Fonoaudiólogos, aliás, que têm participação fundamental no aprimoramento vocal de quem deseja soltar a voz, seja nos palcos, nas telas ou na vida. "O trabalho em fonoaudiologia para atores de teatro é, fundamentalmente, o equilíbrio entre voz e emoção. É buscar o controle da voz sem perder a espontaneidade, tentando expandir a sua voz por todo o espaço cênico onde está atuando. O movimento corporal é outro fator de importância para o trabalho cênico. Todo o corpo deve estar em sintonia constante com a palavra que sai da voz e da emoção. Essa harmonia é que facilitará o ator a criar entidades e personagens durante a sua atuação no palco", explica Cal Coimbra, adepta de hábitos que favoreçam a saúde vocal de seus pupilos, como hidratação, aquecimento da voz e relaxamento do aparelho fonador.

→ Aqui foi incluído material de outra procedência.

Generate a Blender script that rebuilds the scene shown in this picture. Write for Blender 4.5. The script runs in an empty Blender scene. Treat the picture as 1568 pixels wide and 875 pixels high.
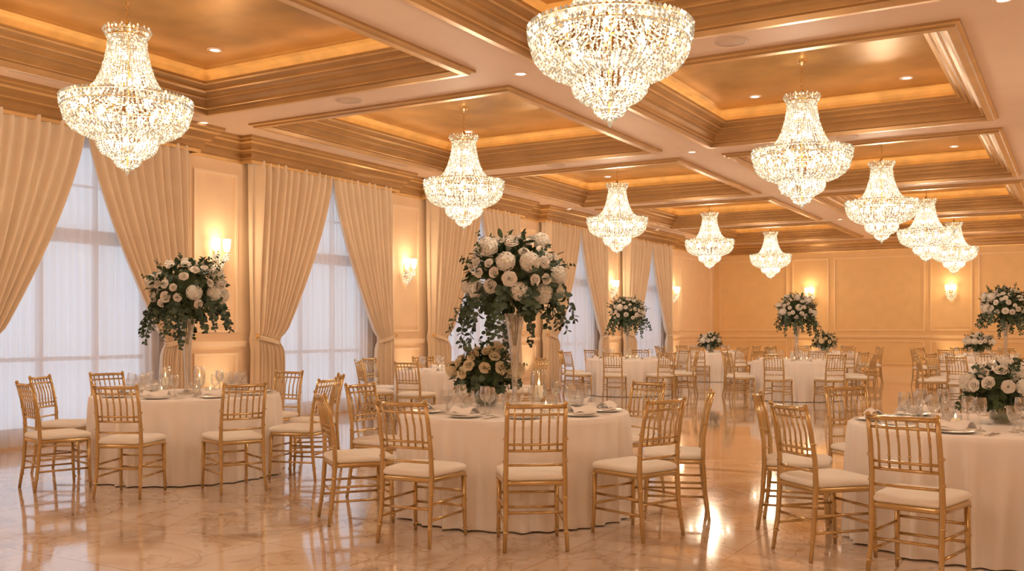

Resultado digno de aplausos
O resultado final, após tanta dedicação, geralmente é digno de aplausos. "A voz é primordial no teatro, tão importante que por si só pode incrementar os textos. Mas, em primeiro lugar, é preciso encontrar seus centros de projeção, situados no diafragma, coração e alto da cabeça. Pulsações, ritmos, contrações, gritos, nós de vibrações e de contradições são bases corporais. Tudo isto está implícito na técnica vocal que o ator deve possuir para produzir sentido. O processo de criação de sentido na arte dramática implica que o ator desaprenda as usuais regras que reduzem seu corpo a um simples porta-voz. O objetivo é que a voz do ator torne-se música vocal e dirija-se não apenas à orelha, mas, sim, ao corpo inteiro. Música percebida pela caixa torácica, pelos pulmões e pelo ventre. Quando isso acontece, temos o sucesso", frisa Cal Coimbra.